- _Exercise prompt_:
Quote word for word the lines below, beginning with the first and ending with the one that has "del HM, TG, SLM, HXX, HYY". Drop the pictures.

>> begin Collected material

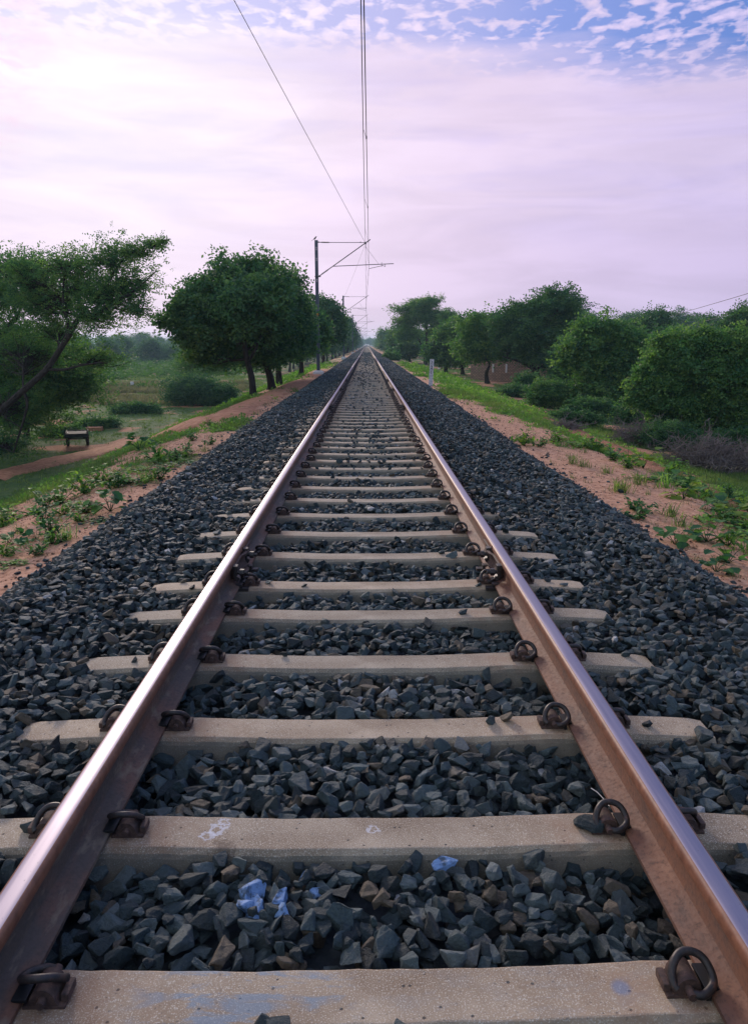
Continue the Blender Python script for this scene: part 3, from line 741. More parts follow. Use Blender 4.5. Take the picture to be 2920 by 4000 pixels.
# the packed layer under the loose stones
by = np.concatenate([np.arange(-1, 32, .12), np.geomspace(32, 1400, 160)]); bx = np.linspace(-3.0, 3.0, 61)
BX, BY = np.meshgrid(bx, by); BZ = np.where(BY < 31, bal_h(BX, BY) - .075, bal_h(BX, BY) - np.interp(BY, [31, 90, 160], [.05, .03, 0.0]) - (np.abs(BX) < 1.4) * np.interp(BY, [31, 120, 300], [.0, .03, .04]))
a, b_ = BX.shape; ii = (np.arange(a - 1)[:, None] * b_ + np.arange(b_ - 1)[None]).ravel()
bf = np.concatenate([np.stack([ii, ii + 1, ii + b_ + 1], 1), np.stack([ii, ii + b_ + 1, ii + b_], 1)])
parts.append((np.stack([BX, BY, BZ], 2).reshape(-1, 3), bf, np.full(a * b_, -1.0)))
off = 0; Vs = []; Fs = []; As = []; mi = []
for q, (V, Fc, A) in enumerate(parts):
    Vs.append(V); Fs.append(Fc + off); As.append(A); mi.append(np.full(len(Fc), 1 if q == len(parts) - 1 else 0)); off += len(V)
tag(mesh('ballast', np.concatenate(Vs), np.concatenate(Fs), [m_stone, m_bed], attrs={'rnd': np.concatenate(As)}, mi=np.concatenate(mi)),
    'dark grey crushed stone ballast heaped around the sleepers and down both shoulders', 'ballast', kind='stuff')
del HM, TG, SLM, HXX, HYY

# dry straw on the ballast by the right rail
b = MB(); b.tube(smoothpath([at(1305, 1742, 2.27), at(1320, 1752, 2.24), at(1338, 1772, 2.19), at(1346, 1782, 2.15)], 4), [.0016] * 12 + [.001], 5)
tag(b.build('dry_straw', m_lime), 'thin pale straw lying on the stones against the right rail', 'straw')

# ------------------------------------------------------------------ overhead line masts
def text_mb(s, size, ext=.003):
    cu = bpy.data.curves.new('t', 'FONT'); cu.body = s; cu.size = size; cu.extrude = ext; cu.align_x = 'CENTER'; cu.align_y = 'CENTER'; cu.offset = size * .02
    o = bpy.data.objects.new('t', cu); C.objects.link(o); dg = bpy.context.evaluated_depsgraph_get()
    me = bpy.data.meshes.new_from_object(o.evaluated_get(dg)); bpy.data.objects.remove(o); bpy.data.curves.remove(cu)
    v = [tuple(p.co) for p in me.vertices]; f = [tuple(p.vertices) for p in me.polygons]; bpy.data.meshes.remove(me); return v, f
def facing(v, f, name, mat, parent, c):   # text facing -Y
    return mesh(name, [(x + c[0], c[1] - z, y + c[2]) for x, y, z in v], f, mat, parent)
def insul(b, p0, p1, r=.055, k=11):
    p0, p1 = np.array(p0), np.array(p1); b.tube([p0, p1], .028, 8)
    for j in range(k):
        a = p0 + (p1 - p0) * (j + .5) / k; d = (p1 - p0) / np.linalg.norm(p1 - p0) * .011
        b.tube([a - d, a, a + d * .2], [.03, r, .03], 10)
def mast(out):
    r = empty('mast', (0, 0, 0))
    b = MB(); hz_ = 7.45
    # H section standing in the plane of the track: two flanges with lattice plates showing square holes
    b.box((-.085, 0, hz_ / 2), (.014, .19, hz_)); b.box((.085, 0, hz_ / 2), (.014, .19, hz_))
    holes = [6.93, 6.99, 6.45, 6.39, 5.25]
    z = 0.0
    for zz in [5.22, 6.36, 6.93]:
        b.box((0, .0, (z + zz) / 2), (.156, .012, zz - z))
        for hx_ in (-.052, 0, .052): b.box((hx_ * 1.02, 0, zz + .06), (.050 if hx_ else .016, .012, .12))
        for hx_ in (-.018, .018): b.box((hx_, 0, zz + .06), (.022, .012, .07))
        z = zz + .12
    b.box((0, 0, (z + hz_) / 2), (.156, .012, hz_ - z)); b.build('post', m_galv, r)
    b = MB(); b.box((0, 0, .0), (.62, .62, .30), bev=.05); b.box((0, 0, .17), (.42, .42, .08), bev=.03); b.build('footing', m_lime, r)
    fb = MB(); zb = .0
    fb.box((.12, 0, 7.34), (.10, .12, .05)); fb.box((.05, 0, 5.48), (.34, .22, .035)); fb.box((.14, 0, 5.50), (.06, .08, .10))
    fb.tube([(.10, 0, 7.34), (.32, 0, 7.33)], .022, 8); fb.tube([(.12, 0, 5.48), (.30, 0, 5.62)], .026, 8)
    fb.build('mast_fitting', m_dark, r)
    b = MB(); insul(b, (.30, 0, 7.335), (.72, 0, 7.325)); b.build('insulator', m_dark, r)
    b = MB(); insul(b, (.30, 0, 5.62), (.66, 0, 5.86)); b.build('insulator', m_dark, r)
    b = MB(); b.tube([(.72, 0, 7.325), (2.78, 0, 7.32)], .017, 8); b.box((2.5, 0, 7.34), (.06, .05, .05)); b.build('stay_tube', m_dark, r)
    b = MB(); b.tube([(.64, 0, 5.85), (2.78, 0, 7.30), (3.06, 0, 7.49)], .026, 8); b.box((2.78, 0, 7.29), (.11, .08, .11), bev=.01); b.tube([(2.79, 0, 7.25), (2.79, 0, 7.03)], .018, 6); b.build('bracket_tube', m_dark, r)
    if out:
        b = MB(); b.tube([(.96, 0, 6.04), (4.38, 0, 6.185)], .021, 8); b.tube([(3.70, 0, 6.26), (3.70, 0, 6.02)], .014, 6); b.build('register_tube', m_dark, r)
        b = MB(); b.tube([(3.90, 0, 6.16), (3.90, 0, 6.03), (3.86, 0, 6.02), (3.80, 0, 6.09), (2.97, 0, 5.91)], .015, 6); b.build('steady_arm', m_dark, r)
        b = MB(); b.tube([(2.80, 0, 7.08), (3.53, 0, 6.16)], .006, 5); b.build('stay_wire', m_wire, r)
    else:
        b = MB(); b.tube([(1.10, 0, 6.00), (2.80, 0, 5.98)], .021, 8); b.build('register_tube', m_dark, r)
        b = MB(); b.tube([(1.78, 0, 5.97), (1.78, 0, 5.90), (1.86, 0, 5.90), (2.72, 0, 5.73)], .015, 6); b.build('steady_arm', m_dark, r)
        b = MB(); b.tube([(1.9, 0, 6.72), (2.35, 0, 6.02)], .005, 5); b.build('stay_wire', m_wire, r)
    return r
MX = -2.85; MYs = [43.7, 92, 150, 206, 264, 322, 380, 440, 500, 562]
mo, mi_ = mast(True), mast(False)
masts = []
for i, y in enumerate(MYs):
    r = mo if i == 0 else (mi_ if i == 1 else copy_tree(mo if i % 2 == 0 else mi_))
    r.location = (MX - .0, y, -.20); masts.append(r)
    tag(r, ['nearest grey overhead line mast with a bird and a yellow number plate' if i == 0 else '%s grey overhead line mast counted up the left of the track' % ordn(i + 1)][0], 'line mast', 'overhead line masts along the left of the track')
r = masts[0]; b = MB(); b.box((0, -.105, 3.335), (.25, .012, .27)); pl_ = b.build('number_plate', m_blk, r)
facing(*text_mb('15', .14), 'plate_number', m_yel, pl_, (0, -.114, 3.40)); facing(*text_mb('01', .14), 'plate_number', m_yel, pl_, (0, -.114, 3.27))

zc_, zk_ = 6.83, 5.51 + .2
def nodex(i): return -.07
def wirex(i): return .12 if i % 2 == 0 else -.13
ally = [-12.0] + MYs
cw = []; kw = []
for a, b2 in zip(range(len(ally) - 1), range(1, len(ally))):
    y0, y1 = ally[a], ally[b2]; L = y1 - y0
    for t in np.linspace(0, 1, 25)[:-1]:
        cw.append((-.07 + (.02 if a == 0 else 0) * 0, y0 + t * L, 6.83 - .95 * 4 * t * (1 - t) * (L / 56)**2 + 0))
        kw.append(((wirex(a + 1) + (wirex(a) - wirex(a + 1)) * t), y0 + t * L, 5.71))
cw.append((-.07, MYs[-1], 6.83)); kw.append((wirex(9), MYs[-1], 5.71))
cw = np.array(cw); kw = np.array(kw)
b = MB(); b.tube(cw, .0085, 5); ct = b.build('catenary_wire', m_wire); tag(ct, 'sagging upper carrying wire running above the track from mast to mast', 'overhead wire')
for a, b2 in zip(range(len(ally) - 1), range(1, len(ally))):
    if a > 3: break
    y0, y1 = ally[a], ally[b2]
    for j in range(7):
        t = (j + .6) / 7; y = y0 + t * (y1 - y0)
        if y < 5: continue
        d_ = MB(); d_.tube([(np.interp(y, cw[:, 1], cw[:, 0]), y, np.interp(y, cw[:, 1], cw[:, 2])), (np.interp(y, kw[:, 1], kw[:, 0]), y, 5.71)], .004, 4)
        d_.box((np.interp(y, kw[:, 1], kw[:, 0]), y, 5.72), (.03, .05, .05)); d_.build('dropper', m_wire, ct)
b = MB(); b.tube(kw, .009, 5); tag(b.build('contact_wire', m_wire), 'taut lower contact wire running straight along above the track', 'overhead wire')
def sagw(name, p0, p1, sag, r, label, n=20):
    p0, p1 = np.array(p0, float), np.array(p1, float)
    P = [p0 + (p1 - p0) * t - np.array([0, 0, sag * 4 * t * (1 - t)]) for t in np.linspace(0, 1, n)]
    b = MB(); b.tube(P, r, 5); return tag(b.build(name, m_wire), label, 'overhead wire')
pA = at(517, 0, 17.0); pn = np.array([-.10, 43.7, 7.13]); dirn = (pA - pn); pB = pn + dirn * (55 / 26.7)
sagw('anchor_wire', pn, pB, 0, .0085, 'single wire slanting up to the left from the nearest mast bracket')
sagw('anchor_wire', (-.12, 43.7, 6.95), (MX + .12, 92, 7.1), .1, .006, 'thin wire slanting down from the nearest bracket to the second mast')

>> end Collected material

- _Exercise solution_:
Continue the Blender Python script for this scene: part 3, from line 741. More parts follow. Use Blender 4.5. Take the picture to be 2920 by 4000 pixels.
# the packed layer under the loose stones
by = np.concatenate([np.arange(-1, 32, .12), np.geomspace(32, 1400, 160)]); bx = np.linspace(-3.0, 3.0, 61)
BX, BY = np.meshgrid(bx, by); BZ = np.where(BY < 31, bal_h(BX, BY) - .075, bal_h(BX, BY) - np.interp(BY, [31, 90, 160], [.05, .03, 0.0]) - (np.abs(BX) < 1.4) * np.interp(BY, [31, 120, 300], [.0, .03, .04]))
a, b_ = BX.shape; ii = (np.arange(a - 1)[:, None] * b_ + np.arange(b_ - 1)[None]).ravel()
bf = np.concatenate([np.stack([ii, ii + 1, ii + b_ + 1], 1), np.stack([ii, ii + b_ + 1, ii + b_], 1)])
parts.append((np.stack([BX, BY, BZ], 2).reshape(-1, 3), bf, np.full(a * b_, -1.0)))
off = 0; Vs = []; Fs = []; As = []; mi = []
for q, (V, Fc, A) in enumerate(parts):
    Vs.append(V); Fs.append(Fc + off); As.append(A); mi.append(np.full(len(Fc), 1 if q == len(parts) - 1 else 0)); off += len(V)
tag(mesh('ballast', np.concatenate(Vs), np.concatenate(Fs), [m_stone, m_bed], attrs={'rnd': np.concatenate(As)}, mi=np.concatenate(mi)),
    'dark grey crushed stone ballast heaped around the sleepers and down both shoulders', 'ballast', kind='stuff')
del HM, TG, SLM, HXX, HYY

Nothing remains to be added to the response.